El gran puntazo de la serie, como de la novela, fue situar la intriga en el Louvre, al que Belfegor ha quedado vinculado para siempre como fantasma oficial. Incluso hay visitantes que buscan –vanamente, claro- su estatua en las salas: (lo cuenta Pierre Rosenberg en la entrada “Belphegor” de su entretenidísimo Dictionnaire amoreux du Louvre (Plon, 2007). Otros grandes museos tienen su propio espectro como la Momia de la mala suerte del British Museum, buena conocida mía, a mi pesar, que está pidiendo a gritos (¡!) su propia serie.

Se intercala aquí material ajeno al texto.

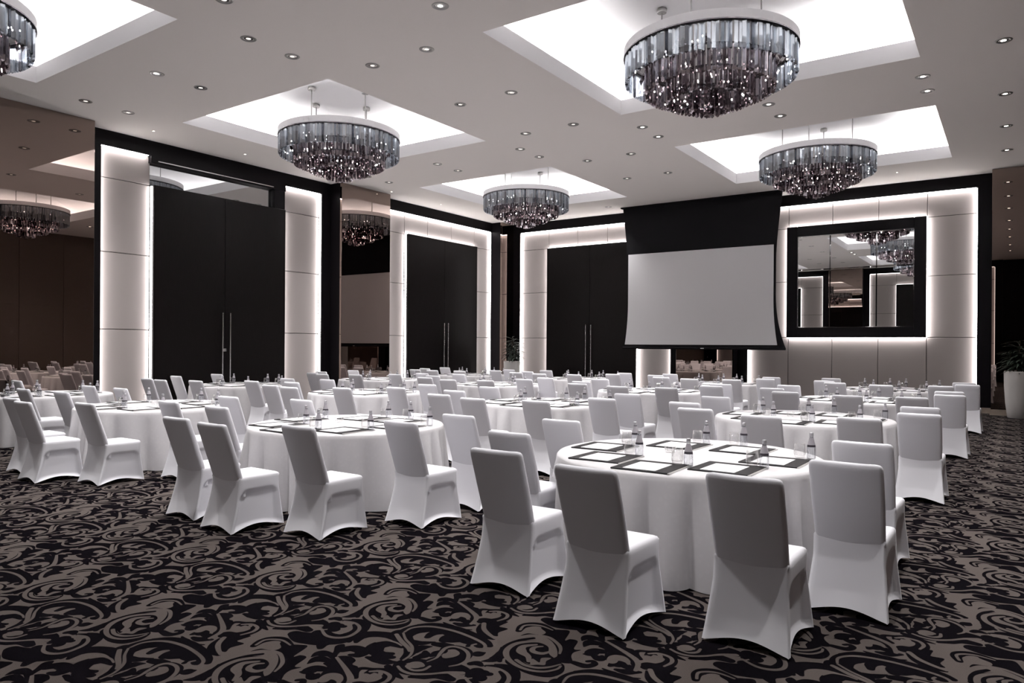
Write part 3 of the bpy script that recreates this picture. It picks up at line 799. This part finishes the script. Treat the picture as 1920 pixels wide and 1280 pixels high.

A destacar que en la serie francesa, bajo el ropaje de Belfegor iba el notable mimo francés Isaac Alvarez (1930), uno de los grandes maestros de la renovación de las artes del movimiento corporal y el teatro gestual de los sesentas y que había participado en la fundación de la famosa escuela de Lecoq, en la que daba clases. Buena parte de la impresión hipnótica que provocaba Belfegor se debía al arte de Alvarez, que trabajó luego con Jean-Louis Barrault y cuya influencia llega hasta Philippe Decouflé.